Una de las primeras cosas que me vino a la mente justo antes de empezar El guardián entre el centeno
fue ese sentimiento de angustia ante la posibilidad de no disfrutar con
un libro de semejante calibre. Y es que cuando se trata de leer novelas
tan conocidas, aclamadas y significativas dentro de la historia de la
literatura, es inevitable que surjan este tipo de preocupaciones. ¿Será tan bueno como dicen?
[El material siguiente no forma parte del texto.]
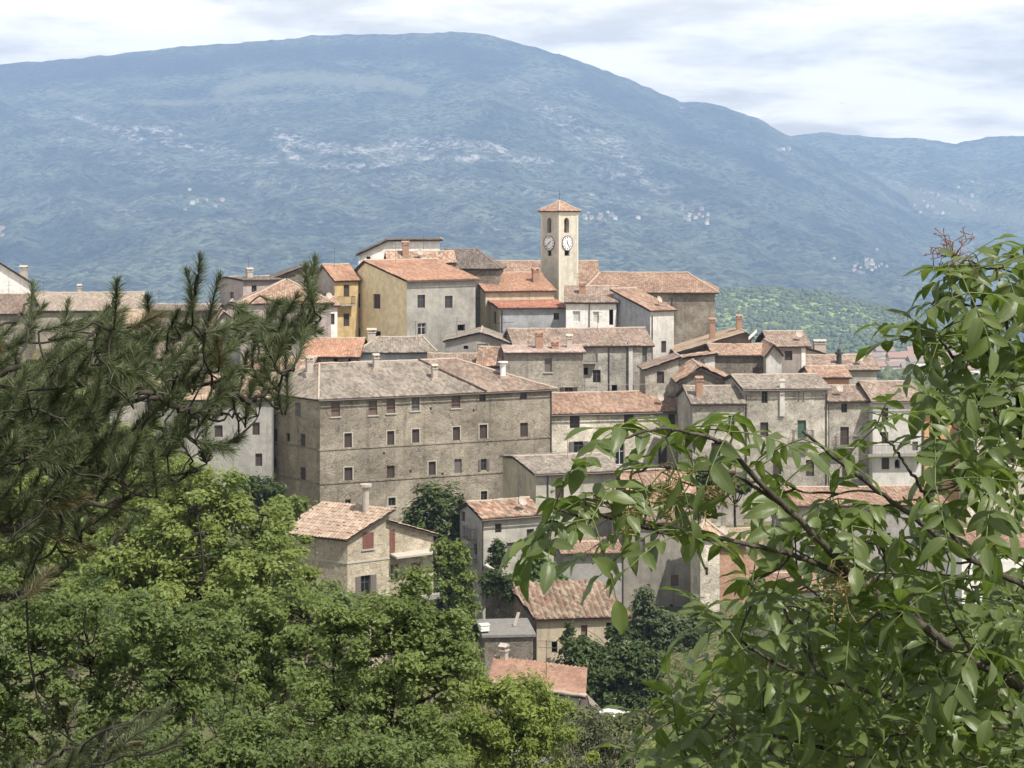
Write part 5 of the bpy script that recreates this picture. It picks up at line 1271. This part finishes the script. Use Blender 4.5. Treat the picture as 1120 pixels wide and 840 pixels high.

¿Me mirarán con cara de pánico si digo que no me gustó el libro? ¿No
será que el título en cuestión está demasiado sobrevalorado y que su
éxito reside tan solo en una serie de circunstancias fortuitas,
enmarcadas en una situación social, económica o política determinada? Es
cierto que hay muchas obras que se devalúan con el tiempo y que la
aportación de algunas novelas al mundo de las letras sólo se puede
entender dentro de su contexto histórico correspondiente, pero un rasgo
llamativo de El guardián entre el centeno es que lejos de
limitarse a profundizar en los conflictos propios de la América rancia y
conservadora de los años 50, los problemas que asolan a su protagonista
continúan vigentes hoy día, poniendo de manifiesto una verdad
incontestable y duradera: la sociedad cambia, pero el individuo no.